Stupéfaction des Parents

Luc ne manque pas de relever que Joseph et Marie ne comprirent pas la parole de leur fils justifiant sa disparition par l'appel du Père céleste : "Ne saviez-vous pas que je dois être aux affaires de mon père."

Cette phrase de l'Evangile, première parole prononcée par Jésus qui nous soit rapportée engendre la confusion chez ses parents. Pouvait-il en être autrement ?

Pourtant soulignent certains, il y eut jadis l'Annonciation faite par l'ange à Marie, les songes reçus par Joseph, la visite des mages et l'étoile de Bethléem, tout cela aurait-il pu être oublié ? Les parents ne savaient-ils plus que leur enfant était en quelque sorte "tombé du ciel" par sa divine incarnation douze ans plus tôt ? N'en avaient-ils pas reçus tous les signes ? Mais douze années avaient passé depuis où la vie quotidienne avait repris son cours, et surtout, à cet instant précis, dans le contexte de trois journées de folle épouvante pour les parents, ils n'avaient certainement pas le goût des devinettes et de la théologie... Leur esprit était occupé ailleurs, dans l'urgence.

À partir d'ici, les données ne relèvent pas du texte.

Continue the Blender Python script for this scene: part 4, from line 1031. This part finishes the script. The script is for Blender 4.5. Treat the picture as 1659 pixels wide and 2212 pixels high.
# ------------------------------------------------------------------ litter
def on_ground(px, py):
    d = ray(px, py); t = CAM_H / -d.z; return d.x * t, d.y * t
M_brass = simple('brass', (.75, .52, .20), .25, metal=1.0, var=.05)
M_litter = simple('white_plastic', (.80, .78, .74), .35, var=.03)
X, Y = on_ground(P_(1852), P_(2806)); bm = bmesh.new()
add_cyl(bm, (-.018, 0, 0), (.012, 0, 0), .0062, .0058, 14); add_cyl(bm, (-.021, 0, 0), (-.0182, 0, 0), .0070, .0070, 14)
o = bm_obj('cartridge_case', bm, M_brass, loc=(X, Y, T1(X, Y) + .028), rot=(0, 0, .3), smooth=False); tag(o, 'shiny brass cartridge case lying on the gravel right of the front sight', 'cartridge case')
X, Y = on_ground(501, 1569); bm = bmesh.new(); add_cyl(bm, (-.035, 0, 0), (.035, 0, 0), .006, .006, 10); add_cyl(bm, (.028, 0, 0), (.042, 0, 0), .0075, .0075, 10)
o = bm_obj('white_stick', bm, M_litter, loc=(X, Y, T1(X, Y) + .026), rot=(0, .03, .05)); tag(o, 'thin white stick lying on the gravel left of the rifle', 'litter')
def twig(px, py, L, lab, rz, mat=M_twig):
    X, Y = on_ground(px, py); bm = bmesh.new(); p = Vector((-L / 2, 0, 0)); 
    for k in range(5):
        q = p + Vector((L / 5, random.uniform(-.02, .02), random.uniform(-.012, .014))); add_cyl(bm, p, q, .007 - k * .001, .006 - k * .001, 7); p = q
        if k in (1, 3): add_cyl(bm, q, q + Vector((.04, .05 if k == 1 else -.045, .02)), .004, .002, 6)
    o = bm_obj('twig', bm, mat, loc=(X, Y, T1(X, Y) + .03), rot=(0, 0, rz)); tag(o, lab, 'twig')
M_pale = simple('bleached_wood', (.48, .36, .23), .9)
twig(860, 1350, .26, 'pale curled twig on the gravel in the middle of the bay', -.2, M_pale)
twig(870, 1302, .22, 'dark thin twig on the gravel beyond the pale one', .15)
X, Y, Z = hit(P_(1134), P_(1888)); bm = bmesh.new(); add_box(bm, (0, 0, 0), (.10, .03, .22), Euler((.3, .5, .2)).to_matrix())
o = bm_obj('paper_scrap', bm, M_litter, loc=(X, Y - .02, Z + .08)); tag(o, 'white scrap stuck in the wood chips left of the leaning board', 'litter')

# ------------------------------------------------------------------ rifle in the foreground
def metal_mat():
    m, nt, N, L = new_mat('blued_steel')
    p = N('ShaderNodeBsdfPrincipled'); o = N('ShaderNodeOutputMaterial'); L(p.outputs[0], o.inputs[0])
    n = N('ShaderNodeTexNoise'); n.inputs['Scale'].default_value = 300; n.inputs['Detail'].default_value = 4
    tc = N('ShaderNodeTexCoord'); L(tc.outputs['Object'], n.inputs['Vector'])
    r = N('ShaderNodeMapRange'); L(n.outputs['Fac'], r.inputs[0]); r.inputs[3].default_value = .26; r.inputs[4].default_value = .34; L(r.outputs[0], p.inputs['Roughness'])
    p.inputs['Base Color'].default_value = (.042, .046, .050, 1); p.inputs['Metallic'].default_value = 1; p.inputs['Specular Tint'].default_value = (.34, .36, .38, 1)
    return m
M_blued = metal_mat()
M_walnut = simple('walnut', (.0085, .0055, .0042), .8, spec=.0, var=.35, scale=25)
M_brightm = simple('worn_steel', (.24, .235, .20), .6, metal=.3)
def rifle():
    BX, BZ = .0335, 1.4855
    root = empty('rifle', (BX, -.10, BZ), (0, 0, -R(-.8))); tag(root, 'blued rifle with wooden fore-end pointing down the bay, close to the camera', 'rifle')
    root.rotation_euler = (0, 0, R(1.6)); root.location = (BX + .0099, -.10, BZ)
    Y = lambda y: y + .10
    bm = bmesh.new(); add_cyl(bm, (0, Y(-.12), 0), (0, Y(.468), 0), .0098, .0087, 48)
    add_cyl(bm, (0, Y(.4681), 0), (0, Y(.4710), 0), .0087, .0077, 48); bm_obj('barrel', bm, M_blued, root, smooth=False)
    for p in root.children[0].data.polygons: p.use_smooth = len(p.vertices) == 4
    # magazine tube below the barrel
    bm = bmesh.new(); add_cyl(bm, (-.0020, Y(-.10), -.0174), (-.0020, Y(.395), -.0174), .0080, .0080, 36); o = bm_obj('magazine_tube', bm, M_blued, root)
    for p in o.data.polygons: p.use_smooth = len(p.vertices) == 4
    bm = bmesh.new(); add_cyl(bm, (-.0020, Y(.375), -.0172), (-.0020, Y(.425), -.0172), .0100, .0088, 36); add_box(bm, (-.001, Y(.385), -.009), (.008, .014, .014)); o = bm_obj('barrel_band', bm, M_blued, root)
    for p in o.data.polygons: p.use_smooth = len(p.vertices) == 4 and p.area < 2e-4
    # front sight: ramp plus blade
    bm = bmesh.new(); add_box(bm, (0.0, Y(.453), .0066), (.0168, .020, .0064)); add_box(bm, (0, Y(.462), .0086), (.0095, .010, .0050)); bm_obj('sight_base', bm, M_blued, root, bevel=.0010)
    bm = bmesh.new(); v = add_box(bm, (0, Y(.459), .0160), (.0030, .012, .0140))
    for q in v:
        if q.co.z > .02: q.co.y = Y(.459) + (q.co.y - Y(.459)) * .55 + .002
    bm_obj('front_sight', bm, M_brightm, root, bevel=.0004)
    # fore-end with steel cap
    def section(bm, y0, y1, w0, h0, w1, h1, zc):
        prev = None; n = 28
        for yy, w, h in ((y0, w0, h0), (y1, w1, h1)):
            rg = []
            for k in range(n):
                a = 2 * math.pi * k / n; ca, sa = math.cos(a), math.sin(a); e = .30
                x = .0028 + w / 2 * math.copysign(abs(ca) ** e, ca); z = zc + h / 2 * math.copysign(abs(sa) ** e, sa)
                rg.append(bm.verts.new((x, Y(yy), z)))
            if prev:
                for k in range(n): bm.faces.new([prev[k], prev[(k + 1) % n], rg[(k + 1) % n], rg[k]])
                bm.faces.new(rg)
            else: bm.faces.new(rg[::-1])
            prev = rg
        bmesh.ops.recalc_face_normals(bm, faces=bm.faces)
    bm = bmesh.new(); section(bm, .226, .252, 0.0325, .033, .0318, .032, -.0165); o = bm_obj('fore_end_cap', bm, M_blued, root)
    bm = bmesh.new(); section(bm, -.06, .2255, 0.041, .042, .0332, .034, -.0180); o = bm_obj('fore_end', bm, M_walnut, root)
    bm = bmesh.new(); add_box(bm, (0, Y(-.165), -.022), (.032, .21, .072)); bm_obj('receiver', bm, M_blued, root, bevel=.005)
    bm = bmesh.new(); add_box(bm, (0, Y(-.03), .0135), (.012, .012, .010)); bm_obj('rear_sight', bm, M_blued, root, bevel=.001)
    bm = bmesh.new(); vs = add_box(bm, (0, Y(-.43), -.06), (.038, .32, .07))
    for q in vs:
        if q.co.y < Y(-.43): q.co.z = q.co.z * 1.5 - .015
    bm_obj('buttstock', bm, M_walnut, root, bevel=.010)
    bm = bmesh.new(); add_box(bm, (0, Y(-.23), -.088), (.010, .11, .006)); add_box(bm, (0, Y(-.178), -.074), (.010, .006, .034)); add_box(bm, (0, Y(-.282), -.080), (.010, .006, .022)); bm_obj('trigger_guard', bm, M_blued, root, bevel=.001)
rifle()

Le texte de Luc se termine par une constatation. L'enfant revint avec eux à Nazareth, il leur était soumis et sa mère gardait toutes ces choses dans son coeur. Jusqu'à l'âge de trente ans, moment de son baptême par Jean-Baptiste, du commencement de ses miracles et de son enseignement, nous ne saurons rien de plus. Dès lors, nous ne pouvons qu'imaginer et nous interroger.